REQUIREMENT:
Please quote exactly the opening lines of the data, from the first line to the one where "scn.camera = cam" appears.

SUPPLIED INFORMATION:
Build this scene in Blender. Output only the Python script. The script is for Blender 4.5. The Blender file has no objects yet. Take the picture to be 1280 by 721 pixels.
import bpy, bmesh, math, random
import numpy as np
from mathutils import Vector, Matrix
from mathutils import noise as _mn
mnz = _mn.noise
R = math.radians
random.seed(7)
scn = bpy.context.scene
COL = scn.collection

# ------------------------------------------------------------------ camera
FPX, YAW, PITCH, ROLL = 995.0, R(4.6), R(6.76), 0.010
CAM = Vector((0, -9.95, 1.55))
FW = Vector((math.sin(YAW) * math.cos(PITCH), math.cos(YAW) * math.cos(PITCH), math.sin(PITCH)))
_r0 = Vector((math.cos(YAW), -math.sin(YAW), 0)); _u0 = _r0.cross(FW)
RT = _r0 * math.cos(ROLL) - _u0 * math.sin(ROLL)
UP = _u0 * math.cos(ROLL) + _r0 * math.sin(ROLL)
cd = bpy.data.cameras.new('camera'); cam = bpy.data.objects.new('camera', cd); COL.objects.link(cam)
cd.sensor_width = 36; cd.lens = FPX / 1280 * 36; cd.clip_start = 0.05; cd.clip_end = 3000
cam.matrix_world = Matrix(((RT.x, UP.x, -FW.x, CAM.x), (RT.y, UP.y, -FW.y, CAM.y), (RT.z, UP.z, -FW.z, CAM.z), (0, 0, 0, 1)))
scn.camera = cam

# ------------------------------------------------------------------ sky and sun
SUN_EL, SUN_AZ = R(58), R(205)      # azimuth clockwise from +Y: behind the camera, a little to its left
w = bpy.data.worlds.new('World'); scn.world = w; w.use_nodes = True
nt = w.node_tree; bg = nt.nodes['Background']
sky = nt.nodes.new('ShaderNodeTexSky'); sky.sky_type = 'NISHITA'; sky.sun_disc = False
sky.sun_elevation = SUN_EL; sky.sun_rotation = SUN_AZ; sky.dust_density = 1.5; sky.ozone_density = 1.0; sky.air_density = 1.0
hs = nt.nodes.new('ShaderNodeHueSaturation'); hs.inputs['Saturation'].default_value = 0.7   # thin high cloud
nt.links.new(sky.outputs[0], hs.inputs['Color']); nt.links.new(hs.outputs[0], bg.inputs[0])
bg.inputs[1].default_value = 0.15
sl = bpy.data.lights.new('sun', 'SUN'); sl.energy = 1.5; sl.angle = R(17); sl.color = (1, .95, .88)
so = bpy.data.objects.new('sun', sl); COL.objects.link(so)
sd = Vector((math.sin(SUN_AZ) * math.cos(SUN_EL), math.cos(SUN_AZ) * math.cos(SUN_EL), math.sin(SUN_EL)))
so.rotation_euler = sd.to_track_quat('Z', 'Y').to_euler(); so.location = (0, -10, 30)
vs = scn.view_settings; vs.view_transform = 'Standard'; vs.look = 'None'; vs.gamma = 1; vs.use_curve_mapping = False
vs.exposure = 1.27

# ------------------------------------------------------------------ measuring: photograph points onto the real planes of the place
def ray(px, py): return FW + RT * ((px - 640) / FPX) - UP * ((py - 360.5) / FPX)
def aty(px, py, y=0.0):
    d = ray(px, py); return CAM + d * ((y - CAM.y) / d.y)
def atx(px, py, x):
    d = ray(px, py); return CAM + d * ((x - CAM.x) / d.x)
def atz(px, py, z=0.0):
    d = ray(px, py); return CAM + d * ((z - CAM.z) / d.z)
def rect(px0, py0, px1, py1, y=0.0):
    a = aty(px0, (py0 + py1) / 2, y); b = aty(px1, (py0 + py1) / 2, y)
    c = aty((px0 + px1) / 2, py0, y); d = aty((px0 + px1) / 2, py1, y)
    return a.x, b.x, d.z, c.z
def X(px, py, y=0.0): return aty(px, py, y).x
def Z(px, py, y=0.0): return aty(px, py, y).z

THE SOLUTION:
Build this scene in Blender. Output only the Python script. The script is for Blender 4.5. The Blender file has no objects yet. Take the picture to be 1280 by 721 pixels.
import bpy, bmesh, math, random
import numpy as np
from mathutils import Vector, Matrix
from mathutils import noise as _mn
mnz = _mn.noise
R = math.radians
random.seed(7)
scn = bpy.context.scene
COL = scn.collection

# ------------------------------------------------------------------ camera
FPX, YAW, PITCH, ROLL = 995.0, R(4.6), R(6.76), 0.010
CAM = Vector((0, -9.95, 1.55))
FW = Vector((math.sin(YAW) * math.cos(PITCH), math.cos(YAW) * math.cos(PITCH), math.sin(PITCH)))
_r0 = Vector((math.cos(YAW), -math.sin(YAW), 0)); _u0 = _r0.cross(FW)
RT = _r0 * math.cos(ROLL) - _u0 * math.sin(ROLL)
UP = _u0 * math.cos(ROLL) + _r0 * math.sin(ROLL)
cd = bpy.data.cameras.new('camera'); cam = bpy.data.objects.new('camera', cd); COL.objects.link(cam)
cd.sensor_width = 36; cd.lens = FPX / 1280 * 36; cd.clip_start = 0.05; cd.clip_end = 3000
cam.matrix_world = Matrix(((RT.x, UP.x, -FW.x, CAM.x), (RT.y, UP.y, -FW.y, CAM.y), (RT.z, UP.z, -FW.z, CAM.z), (0, 0, 0, 1)))
scn.camera = cam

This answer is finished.